Exercise details | Beginning with the first line of the data below, reproduce every line unchanged, ending with the line that holds "except Exception: pass".

Available data |
╔══

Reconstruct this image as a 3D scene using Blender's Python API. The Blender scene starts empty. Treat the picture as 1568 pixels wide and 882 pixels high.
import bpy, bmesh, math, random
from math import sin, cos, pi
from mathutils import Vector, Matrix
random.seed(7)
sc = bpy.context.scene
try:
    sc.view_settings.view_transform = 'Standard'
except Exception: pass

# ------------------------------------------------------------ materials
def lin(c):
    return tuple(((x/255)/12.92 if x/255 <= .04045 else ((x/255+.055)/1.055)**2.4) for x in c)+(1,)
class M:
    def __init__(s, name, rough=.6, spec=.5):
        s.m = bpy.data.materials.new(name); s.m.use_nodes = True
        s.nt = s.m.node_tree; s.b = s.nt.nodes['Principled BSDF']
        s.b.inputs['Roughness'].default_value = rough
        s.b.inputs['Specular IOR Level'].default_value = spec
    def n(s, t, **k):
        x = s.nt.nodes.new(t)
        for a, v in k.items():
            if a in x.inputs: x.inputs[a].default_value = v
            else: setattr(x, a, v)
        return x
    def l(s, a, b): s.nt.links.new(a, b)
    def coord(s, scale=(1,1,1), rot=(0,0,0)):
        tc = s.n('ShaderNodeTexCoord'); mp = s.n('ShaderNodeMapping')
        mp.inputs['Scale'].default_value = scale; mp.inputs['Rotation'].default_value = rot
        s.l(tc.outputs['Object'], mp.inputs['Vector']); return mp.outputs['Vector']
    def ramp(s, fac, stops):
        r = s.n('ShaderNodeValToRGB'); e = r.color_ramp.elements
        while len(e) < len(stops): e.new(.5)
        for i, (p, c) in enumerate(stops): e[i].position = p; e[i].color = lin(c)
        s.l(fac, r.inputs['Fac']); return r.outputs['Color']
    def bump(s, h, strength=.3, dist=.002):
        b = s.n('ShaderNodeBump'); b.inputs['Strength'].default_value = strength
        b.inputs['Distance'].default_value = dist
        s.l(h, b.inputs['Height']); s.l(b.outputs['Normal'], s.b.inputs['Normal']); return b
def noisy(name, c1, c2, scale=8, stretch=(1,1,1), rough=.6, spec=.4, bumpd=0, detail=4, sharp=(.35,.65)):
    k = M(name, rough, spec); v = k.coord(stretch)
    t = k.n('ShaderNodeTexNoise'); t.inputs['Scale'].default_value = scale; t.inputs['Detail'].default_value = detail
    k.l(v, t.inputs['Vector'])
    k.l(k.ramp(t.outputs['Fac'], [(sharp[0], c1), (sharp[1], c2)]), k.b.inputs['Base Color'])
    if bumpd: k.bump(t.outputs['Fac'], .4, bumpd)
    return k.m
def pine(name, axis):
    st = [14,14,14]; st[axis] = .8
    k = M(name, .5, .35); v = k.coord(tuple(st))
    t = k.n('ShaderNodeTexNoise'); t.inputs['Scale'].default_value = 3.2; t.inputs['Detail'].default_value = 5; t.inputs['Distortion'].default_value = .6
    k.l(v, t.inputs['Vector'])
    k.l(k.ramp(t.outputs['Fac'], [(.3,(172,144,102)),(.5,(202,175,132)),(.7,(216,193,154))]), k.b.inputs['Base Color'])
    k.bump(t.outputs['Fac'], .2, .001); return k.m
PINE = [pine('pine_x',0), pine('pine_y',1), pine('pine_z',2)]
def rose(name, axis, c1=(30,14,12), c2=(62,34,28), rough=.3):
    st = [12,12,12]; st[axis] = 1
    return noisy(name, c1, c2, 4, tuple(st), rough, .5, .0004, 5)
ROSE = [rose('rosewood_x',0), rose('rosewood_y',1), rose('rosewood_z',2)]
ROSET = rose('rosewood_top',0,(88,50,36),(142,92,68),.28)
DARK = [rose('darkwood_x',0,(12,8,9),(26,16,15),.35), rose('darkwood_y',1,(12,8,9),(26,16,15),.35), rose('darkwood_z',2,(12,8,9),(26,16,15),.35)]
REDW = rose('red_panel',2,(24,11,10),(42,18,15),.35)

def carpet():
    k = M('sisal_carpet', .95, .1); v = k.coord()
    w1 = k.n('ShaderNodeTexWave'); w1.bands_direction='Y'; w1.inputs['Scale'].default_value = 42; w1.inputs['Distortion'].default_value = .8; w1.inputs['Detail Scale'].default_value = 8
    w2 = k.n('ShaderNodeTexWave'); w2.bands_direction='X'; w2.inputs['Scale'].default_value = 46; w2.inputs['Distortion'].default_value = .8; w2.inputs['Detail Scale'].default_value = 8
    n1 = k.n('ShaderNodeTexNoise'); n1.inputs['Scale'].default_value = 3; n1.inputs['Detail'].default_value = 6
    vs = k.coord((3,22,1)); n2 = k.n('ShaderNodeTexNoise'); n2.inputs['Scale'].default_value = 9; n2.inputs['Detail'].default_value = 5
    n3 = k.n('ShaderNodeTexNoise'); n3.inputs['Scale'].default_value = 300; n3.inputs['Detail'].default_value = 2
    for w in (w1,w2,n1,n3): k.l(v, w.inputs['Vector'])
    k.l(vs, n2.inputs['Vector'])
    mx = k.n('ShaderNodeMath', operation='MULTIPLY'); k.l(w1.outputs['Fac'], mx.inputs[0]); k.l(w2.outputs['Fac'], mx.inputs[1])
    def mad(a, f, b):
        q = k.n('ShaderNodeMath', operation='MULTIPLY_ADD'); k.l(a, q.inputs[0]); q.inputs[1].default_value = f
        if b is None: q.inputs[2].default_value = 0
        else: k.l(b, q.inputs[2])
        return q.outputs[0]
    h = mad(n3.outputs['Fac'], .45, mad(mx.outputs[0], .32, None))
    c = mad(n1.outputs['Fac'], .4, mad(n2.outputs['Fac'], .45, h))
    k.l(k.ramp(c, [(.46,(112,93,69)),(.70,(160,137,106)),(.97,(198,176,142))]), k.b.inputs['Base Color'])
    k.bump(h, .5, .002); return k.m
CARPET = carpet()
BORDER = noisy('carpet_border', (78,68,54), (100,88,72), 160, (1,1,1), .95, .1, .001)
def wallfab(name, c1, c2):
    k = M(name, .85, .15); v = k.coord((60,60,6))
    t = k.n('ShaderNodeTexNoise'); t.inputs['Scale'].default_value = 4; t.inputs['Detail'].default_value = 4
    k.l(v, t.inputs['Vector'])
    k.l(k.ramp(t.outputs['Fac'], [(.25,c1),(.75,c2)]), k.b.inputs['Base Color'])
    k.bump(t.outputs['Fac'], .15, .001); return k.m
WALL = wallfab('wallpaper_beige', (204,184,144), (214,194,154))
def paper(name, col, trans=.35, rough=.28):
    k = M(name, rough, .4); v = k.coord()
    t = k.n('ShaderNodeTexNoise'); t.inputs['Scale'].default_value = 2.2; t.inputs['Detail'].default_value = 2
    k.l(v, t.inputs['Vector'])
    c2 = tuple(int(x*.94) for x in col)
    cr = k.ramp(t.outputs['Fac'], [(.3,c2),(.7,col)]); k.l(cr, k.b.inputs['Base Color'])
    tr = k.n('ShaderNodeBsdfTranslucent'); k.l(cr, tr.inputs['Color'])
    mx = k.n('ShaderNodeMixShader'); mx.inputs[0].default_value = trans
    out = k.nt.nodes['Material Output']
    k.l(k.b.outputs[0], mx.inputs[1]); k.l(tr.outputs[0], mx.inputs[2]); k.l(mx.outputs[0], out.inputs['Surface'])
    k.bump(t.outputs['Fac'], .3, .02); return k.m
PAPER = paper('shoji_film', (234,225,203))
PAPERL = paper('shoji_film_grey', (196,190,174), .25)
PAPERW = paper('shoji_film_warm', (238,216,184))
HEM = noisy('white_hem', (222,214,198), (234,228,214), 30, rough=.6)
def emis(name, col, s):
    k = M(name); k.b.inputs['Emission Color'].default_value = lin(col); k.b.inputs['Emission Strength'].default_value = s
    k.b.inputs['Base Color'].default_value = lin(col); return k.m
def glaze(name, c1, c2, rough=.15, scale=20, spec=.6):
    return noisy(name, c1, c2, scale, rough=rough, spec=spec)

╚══

Solution to this problem |
Reconstruct this image as a 3D scene using Blender's Python API. The Blender scene starts empty. Treat the picture as 1568 pixels wide and 882 pixels high.
import bpy, bmesh, math, random
from math import sin, cos, pi
from mathutils import Vector, Matrix
random.seed(7)
sc = bpy.context.scene
try:
    sc.view_settings.view_transform = 'Standard'
except Exception: pass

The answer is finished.